*GIVEN PROBLEM*: Print the whole listing exactly.

*GIVEN INFORMATION*:
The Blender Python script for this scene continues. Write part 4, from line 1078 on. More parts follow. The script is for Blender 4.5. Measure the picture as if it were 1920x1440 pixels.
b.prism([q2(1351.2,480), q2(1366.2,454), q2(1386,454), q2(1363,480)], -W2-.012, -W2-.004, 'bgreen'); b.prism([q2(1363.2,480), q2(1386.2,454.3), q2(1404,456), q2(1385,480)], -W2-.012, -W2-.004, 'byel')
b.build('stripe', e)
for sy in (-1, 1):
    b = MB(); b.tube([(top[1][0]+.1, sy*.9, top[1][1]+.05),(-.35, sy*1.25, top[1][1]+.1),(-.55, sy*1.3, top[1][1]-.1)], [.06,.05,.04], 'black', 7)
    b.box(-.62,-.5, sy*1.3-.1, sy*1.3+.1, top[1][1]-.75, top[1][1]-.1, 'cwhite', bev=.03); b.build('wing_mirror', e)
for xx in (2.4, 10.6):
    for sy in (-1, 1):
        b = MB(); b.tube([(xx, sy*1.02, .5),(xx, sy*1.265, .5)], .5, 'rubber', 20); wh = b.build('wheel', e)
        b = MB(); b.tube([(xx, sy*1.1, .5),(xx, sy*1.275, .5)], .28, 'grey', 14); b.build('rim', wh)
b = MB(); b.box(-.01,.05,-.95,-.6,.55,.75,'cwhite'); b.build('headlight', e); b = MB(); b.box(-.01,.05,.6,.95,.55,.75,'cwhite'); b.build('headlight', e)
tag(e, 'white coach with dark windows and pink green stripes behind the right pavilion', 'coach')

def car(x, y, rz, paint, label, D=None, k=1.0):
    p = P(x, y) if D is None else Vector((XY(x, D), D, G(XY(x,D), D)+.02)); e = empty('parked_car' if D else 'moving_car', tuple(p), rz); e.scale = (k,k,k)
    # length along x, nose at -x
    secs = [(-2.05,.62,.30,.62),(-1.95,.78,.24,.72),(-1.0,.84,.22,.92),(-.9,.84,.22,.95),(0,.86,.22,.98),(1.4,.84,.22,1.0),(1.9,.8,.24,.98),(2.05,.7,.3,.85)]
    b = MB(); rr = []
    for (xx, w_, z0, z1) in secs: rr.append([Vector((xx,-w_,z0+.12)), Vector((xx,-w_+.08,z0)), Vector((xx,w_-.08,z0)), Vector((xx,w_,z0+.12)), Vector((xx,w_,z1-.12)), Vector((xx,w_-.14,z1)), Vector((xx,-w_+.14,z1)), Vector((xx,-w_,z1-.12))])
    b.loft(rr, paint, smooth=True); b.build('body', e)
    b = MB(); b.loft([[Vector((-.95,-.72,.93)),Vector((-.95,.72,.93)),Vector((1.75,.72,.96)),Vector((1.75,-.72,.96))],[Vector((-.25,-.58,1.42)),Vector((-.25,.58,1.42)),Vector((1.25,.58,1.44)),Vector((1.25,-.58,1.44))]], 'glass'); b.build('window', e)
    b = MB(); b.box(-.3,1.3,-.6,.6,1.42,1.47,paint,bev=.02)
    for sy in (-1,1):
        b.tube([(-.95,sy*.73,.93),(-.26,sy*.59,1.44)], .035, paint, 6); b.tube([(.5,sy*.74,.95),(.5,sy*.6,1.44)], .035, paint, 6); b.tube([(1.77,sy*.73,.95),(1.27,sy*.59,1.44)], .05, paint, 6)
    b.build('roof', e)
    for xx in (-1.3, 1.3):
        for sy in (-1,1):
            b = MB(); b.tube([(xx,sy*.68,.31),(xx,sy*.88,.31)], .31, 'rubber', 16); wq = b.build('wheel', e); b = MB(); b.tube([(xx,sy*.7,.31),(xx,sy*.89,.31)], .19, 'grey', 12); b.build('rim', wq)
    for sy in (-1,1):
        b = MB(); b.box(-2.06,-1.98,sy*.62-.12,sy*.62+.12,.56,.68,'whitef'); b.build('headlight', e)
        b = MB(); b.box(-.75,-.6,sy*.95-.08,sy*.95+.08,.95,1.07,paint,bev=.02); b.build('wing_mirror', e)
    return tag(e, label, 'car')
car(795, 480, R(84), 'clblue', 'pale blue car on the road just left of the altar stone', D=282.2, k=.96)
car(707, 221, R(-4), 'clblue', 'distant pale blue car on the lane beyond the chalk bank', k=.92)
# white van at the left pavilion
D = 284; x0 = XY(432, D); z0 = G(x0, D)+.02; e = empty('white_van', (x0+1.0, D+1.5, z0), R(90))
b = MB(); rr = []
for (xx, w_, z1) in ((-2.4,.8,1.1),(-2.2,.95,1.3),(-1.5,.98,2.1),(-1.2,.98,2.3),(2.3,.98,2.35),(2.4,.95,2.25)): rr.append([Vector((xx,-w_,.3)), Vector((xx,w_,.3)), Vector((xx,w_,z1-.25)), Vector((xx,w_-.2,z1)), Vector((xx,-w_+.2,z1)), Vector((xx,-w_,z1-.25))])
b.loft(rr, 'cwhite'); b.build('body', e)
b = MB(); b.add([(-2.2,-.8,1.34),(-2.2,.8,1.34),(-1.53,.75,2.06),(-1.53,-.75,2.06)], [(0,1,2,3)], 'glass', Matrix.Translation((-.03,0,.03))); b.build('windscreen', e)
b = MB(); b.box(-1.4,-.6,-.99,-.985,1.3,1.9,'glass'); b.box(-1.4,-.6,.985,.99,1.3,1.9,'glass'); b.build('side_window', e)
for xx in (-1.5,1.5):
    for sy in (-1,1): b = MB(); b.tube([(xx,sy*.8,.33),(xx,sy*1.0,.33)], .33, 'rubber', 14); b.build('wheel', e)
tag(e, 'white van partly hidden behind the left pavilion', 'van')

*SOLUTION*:
The Blender Python script for this scene continues. Write part 4, from line 1078 on. More parts follow. The script is for Blender 4.5. Measure the picture as if it were 1920x1440 pixels.
b.prism([q2(1351.2,480), q2(1366.2,454), q2(1386,454), q2(1363,480)], -W2-.012, -W2-.004, 'bgreen'); b.prism([q2(1363.2,480), q2(1386.2,454.3), q2(1404,456), q2(1385,480)], -W2-.012, -W2-.004, 'byel')
b.build('stripe', e)
for sy in (-1, 1):
    b = MB(); b.tube([(top[1][0]+.1, sy*.9, top[1][1]+.05),(-.35, sy*1.25, top[1][1]+.1),(-.55, sy*1.3, top[1][1]-.1)], [.06,.05,.04], 'black', 7)
    b.box(-.62,-.5, sy*1.3-.1, sy*1.3+.1, top[1][1]-.75, top[1][1]-.1, 'cwhite', bev=.03); b.build('wing_mirror', e)
for xx in (2.4, 10.6):
    for sy in (-1, 1):
        b = MB(); b.tube([(xx, sy*1.02, .5),(xx, sy*1.265, .5)], .5, 'rubber', 20); wh = b.build('wheel', e)
        b = MB(); b.tube([(xx, sy*1.1, .5),(xx, sy*1.275, .5)], .28, 'grey', 14); b.build('rim', wh)
b = MB(); b.box(-.01,.05,-.95,-.6,.55,.75,'cwhite'); b.build('headlight', e); b = MB(); b.box(-.01,.05,.6,.95,.55,.75,'cwhite'); b.build('headlight', e)
tag(e, 'white coach with dark windows and pink green stripes behind the right pavilion', 'coach')

def car(x, y, rz, paint, label, D=None, k=1.0):
    p = P(x, y) if D is None else Vector((XY(x, D), D, G(XY(x,D), D)+.02)); e = empty('parked_car' if D else 'moving_car', tuple(p), rz); e.scale = (k,k,k)
    # length along x, nose at -x
    secs = [(-2.05,.62,.30,.62),(-1.95,.78,.24,.72),(-1.0,.84,.22,.92),(-.9,.84,.22,.95),(0,.86,.22,.98),(1.4,.84,.22,1.0),(1.9,.8,.24,.98),(2.05,.7,.3,.85)]
    b = MB(); rr = []
    for (xx, w_, z0, z1) in secs: rr.append([Vector((xx,-w_,z0+.12)), Vector((xx,-w_+.08,z0)), Vector((xx,w_-.08,z0)), Vector((xx,w_,z0+.12)), Vector((xx,w_,z1-.12)), Vector((xx,w_-.14,z1)), Vector((xx,-w_+.14,z1)), Vector((xx,-w_,z1-.12))])
    b.loft(rr, paint, smooth=True); b.build('body', e)
    b = MB(); b.loft([[Vector((-.95,-.72,.93)),Vector((-.95,.72,.93)),Vector((1.75,.72,.96)),Vector((1.75,-.72,.96))],[Vector((-.25,-.58,1.42)),Vector((-.25,.58,1.42)),Vector((1.25,.58,1.44)),Vector((1.25,-.58,1.44))]], 'glass'); b.build('window', e)
    b = MB(); b.box(-.3,1.3,-.6,.6,1.42,1.47,paint,bev=.02)
    for sy in (-1,1):
        b.tube([(-.95,sy*.73,.93),(-.26,sy*.59,1.44)], .035, paint, 6); b.tube([(.5,sy*.74,.95),(.5,sy*.6,1.44)], .035, paint, 6); b.tube([(1.77,sy*.73,.95),(1.27,sy*.59,1.44)], .05, paint, 6)
    b.build('roof', e)
    for xx in (-1.3, 1.3):
        for sy in (-1,1):
            b = MB(); b.tube([(xx,sy*.68,.31),(xx,sy*.88,.31)], .31, 'rubber', 16); wq = b.build('wheel', e); b = MB(); b.tube([(xx,sy*.7,.31),(xx,sy*.89,.31)], .19, 'grey', 12); b.build('rim', wq)
    for sy in (-1,1):
        b = MB(); b.box(-2.06,-1.98,sy*.62-.12,sy*.62+.12,.56,.68,'whitef'); b.build('headlight', e)
        b = MB(); b.box(-.75,-.6,sy*.95-.08,sy*.95+.08,.95,1.07,paint,bev=.02); b.build('wing_mirror', e)
    return tag(e, label, 'car')
car(795, 480, R(84), 'clblue', 'pale blue car on the road just left of the altar stone', D=282.2, k=.96)
car(707, 221, R(-4), 'clblue', 'distant pale blue car on the lane beyond the chalk bank', k=.92)
# white van at the left pavilion
D = 284; x0 = XY(432, D); z0 = G(x0, D)+.02; e = empty('white_van', (x0+1.0, D+1.5, z0), R(90))
b = MB(); rr = []
for (xx, w_, z1) in ((-2.4,.8,1.1),(-2.2,.95,1.3),(-1.5,.98,2.1),(-1.2,.98,2.3),(2.3,.98,2.35),(2.4,.95,2.25)): rr.append([Vector((xx,-w_,.3)), Vector((xx,w_,.3)), Vector((xx,w_,z1-.25)), Vector((xx,w_-.2,z1)), Vector((xx,-w_+.2,z1)), Vector((xx,-w_,z1-.25))])
b.loft(rr, 'cwhite'); b.build('body', e)
b = MB(); b.add([(-2.2,-.8,1.34),(-2.2,.8,1.34),(-1.53,.75,2.06),(-1.53,-.75,2.06)], [(0,1,2,3)], 'glass', Matrix.Translation((-.03,0,.03))); b.build('windscreen', e)
b = MB(); b.box(-1.4,-.6,-.99,-.985,1.3,1.9,'glass'); b.box(-1.4,-.6,.985,.99,1.3,1.9,'glass'); b.build('side_window', e)
for xx in (-1.5,1.5):
    for sy in (-1,1): b = MB(); b.tube([(xx,sy*.8,.33),(xx,sy*1.0,.33)], .33, 'rubber', 14); b.build('wheel', e)
tag(e, 'white van partly hidden behind the left pavilion', 'van')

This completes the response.